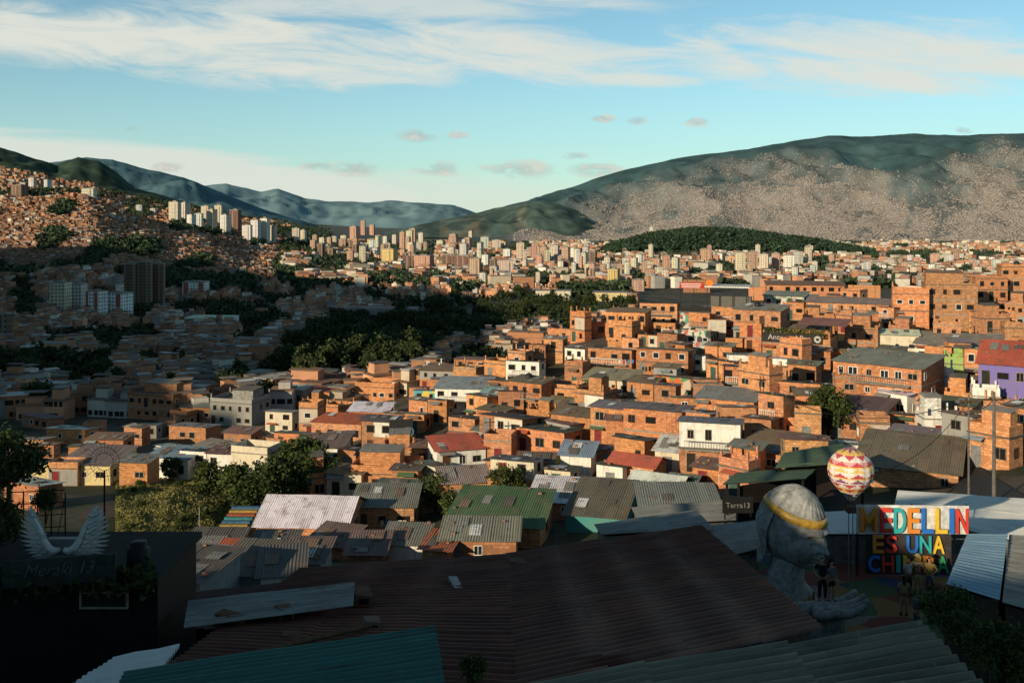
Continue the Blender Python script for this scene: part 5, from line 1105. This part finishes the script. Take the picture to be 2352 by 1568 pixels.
ms=[nt.m('MULTIPLY',cl(ell(330,95,720,80,.09),n1,4.2,-.4,1.0),.97),nt.m('MULTIPLY',cl(ell(1000,125,640,70,.03),n1,4.8,-.3,1.3),.92),nt.m('MULTIPLY',cl(ell(2020,130,600,86,.02),n1,5.0,-.3,1.4),.92),
    nt.m('MULTIPLY',cl(ell(1450,182,180,20,.03),n1,3.8,-.3,1.1),.85),nt.m('MULTIPLY',cl(ell(900,12,620,34,.0),n1,4.2,-.4,1.3),.7),
    nt.m('MULTIPLY',cl(ell(60,420,1050,125,.07),n3,1.0,-.05,.35),.85),nt.m('MULTIPLY',cl(ell(800,450,640,70,.03),n3,2.4,-.4,1.1),.55)]
pf=[(960,312,56,18),(820,388,66,20),(1010,388,66,18),(1190,390,98,22),(1370,390,74,19),(1322,358,34,9),(1385,273,32,10),(1462,277,26,11),(1600,280,34,11),(1052,311,28,9),(385,384,44,15),(730,382,44,11),(305,296,24,7),(2215,300,26,9)]
pm=None
for a in pf:
    e=cl(ell(*a),n2,5.2,-.2,1.3); pm=e if pm is None else nt.m('MAXIMUM',pm,e)
mk=ms[0]
for a in ms[1:]: mk=nt.m('MAXIMUM',mk,a)
front=nt.ramp(y,.1,.3); mk=nt.m('MULTIPLY',mk,front); pm=nt.m('MULTIPLY',nt.m('MULTIPLY',pm,front),.75)
b2=nt.n('ShaderNodeBackground'); b2.inputs[0].default_value=(.82,.84,.76,1); b2.inputs[1].default_value=.9
b3=nt.n('ShaderNodeBackground'); nt.l(nt.mix(nt.ramp(n2,.42,.62),(.44,.50,.50,1),(.80,.76,.66,1)),b3.inputs[0]); b3.inputs[1].default_value=.85
m1=nt.n('ShaderNodeMixShader'); nt.l(mk,m1.inputs[0]); nt.l(bg.outputs[0],m1.inputs[1]); nt.l(b2.outputs[0],m1.inputs[2])
m2=nt.n('ShaderNodeMixShader'); nt.l(pm,m2.inputs[0]); nt.l(m1.outputs[0],m2.inputs[1]); nt.l(b3.outputs[0],m2.inputs[2]); nt.l(m2.outputs[0],out.inputs[0])
sl=bpy.data.lights.new('sun','SUN'); sl.energy=5.0; sl.angle=R(.5); sl.color=(1,.84,.58); so=bpy.data.objects.new('sun',sl); C.objects.link(so); so.rotation_euler=S.to_track_quat('Z','Y').to_euler()
cam=bpy.data.cameras.new('camera'); cam.sensor_width=36; cam.lens=F/2352*36; cam.shift_y=-(784-V0)/2352; cam.clip_end=40000; cam.clip_start=.5
co=bpy.data.objects.new('camera',cam); C.objects.link(co); co.location=(0,0,0); co.rotation_euler=(R(90),0,0); SC.camera=co
SC.view_settings.view_transform='Standard'; SC.view_settings.look='None'; SC.view_settings.exposure=0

▶ EXERCISE DESCRIPTION: Images should not appear in the copy; retype the listing above exactly.

▶ THE OUTPUT:
Continue the Blender Python script for this scene: part 5, from line 1105. This part finishes the script. Take the picture to be 2352 by 1568 pixels.
ms=[nt.m('MULTIPLY',cl(ell(330,95,720,80,.09),n1,4.2,-.4,1.0),.97),nt.m('MULTIPLY',cl(ell(1000,125,640,70,.03),n1,4.8,-.3,1.3),.92),nt.m('MULTIPLY',cl(ell(2020,130,600,86,.02),n1,5.0,-.3,1.4),.92),
    nt.m('MULTIPLY',cl(ell(1450,182,180,20,.03),n1,3.8,-.3,1.1),.85),nt.m('MULTIPLY',cl(ell(900,12,620,34,.0),n1,4.2,-.4,1.3),.7),
    nt.m('MULTIPLY',cl(ell(60,420,1050,125,.07),n3,1.0,-.05,.35),.85),nt.m('MULTIPLY',cl(ell(800,450,640,70,.03),n3,2.4,-.4,1.1),.55)]
pf=[(960,312,56,18),(820,388,66,20),(1010,388,66,18),(1190,390,98,22),(1370,390,74,19),(1322,358,34,9),(1385,273,32,10),(1462,277,26,11),(1600,280,34,11),(1052,311,28,9),(385,384,44,15),(730,382,44,11),(305,296,24,7),(2215,300,26,9)]
pm=None
for a in pf:
    e=cl(ell(*a),n2,5.2,-.2,1.3); pm=e if pm is None else nt.m('MAXIMUM',pm,e)
mk=ms[0]
for a in ms[1:]: mk=nt.m('MAXIMUM',mk,a)
front=nt.ramp(y,.1,.3); mk=nt.m('MULTIPLY',mk,front); pm=nt.m('MULTIPLY',nt.m('MULTIPLY',pm,front),.75)
b2=nt.n('ShaderNodeBackground'); b2.inputs[0].default_value=(.82,.84,.76,1); b2.inputs[1].default_value=.9
b3=nt.n('ShaderNodeBackground'); nt.l(nt.mix(nt.ramp(n2,.42,.62),(.44,.50,.50,1),(.80,.76,.66,1)),b3.inputs[0]); b3.inputs[1].default_value=.85
m1=nt.n('ShaderNodeMixShader'); nt.l(mk,m1.inputs[0]); nt.l(bg.outputs[0],m1.inputs[1]); nt.l(b2.outputs[0],m1.inputs[2])
m2=nt.n('ShaderNodeMixShader'); nt.l(pm,m2.inputs[0]); nt.l(m1.outputs[0],m2.inputs[1]); nt.l(b3.outputs[0],m2.inputs[2]); nt.l(m2.outputs[0],out.inputs[0])
sl=bpy.data.lights.new('sun','SUN'); sl.energy=5.0; sl.angle=R(.5); sl.color=(1,.84,.58); so=bpy.data.objects.new('sun',sl); C.objects.link(so); so.rotation_euler=S.to_track_quat('Z','Y').to_euler()
cam=bpy.data.cameras.new('camera'); cam.sensor_width=36; cam.lens=F/2352*36; cam.shift_y=-(784-V0)/2352; cam.clip_end=40000; cam.clip_start=.5
co=bpy.data.objects.new('camera',cam); C.objects.link(co); co.location=(0,0,0); co.rotation_euler=(R(90),0,0); SC.camera=co
SC.view_settings.view_transform='Standard'; SC.view_settings.look='None'; SC.view_settings.exposure=0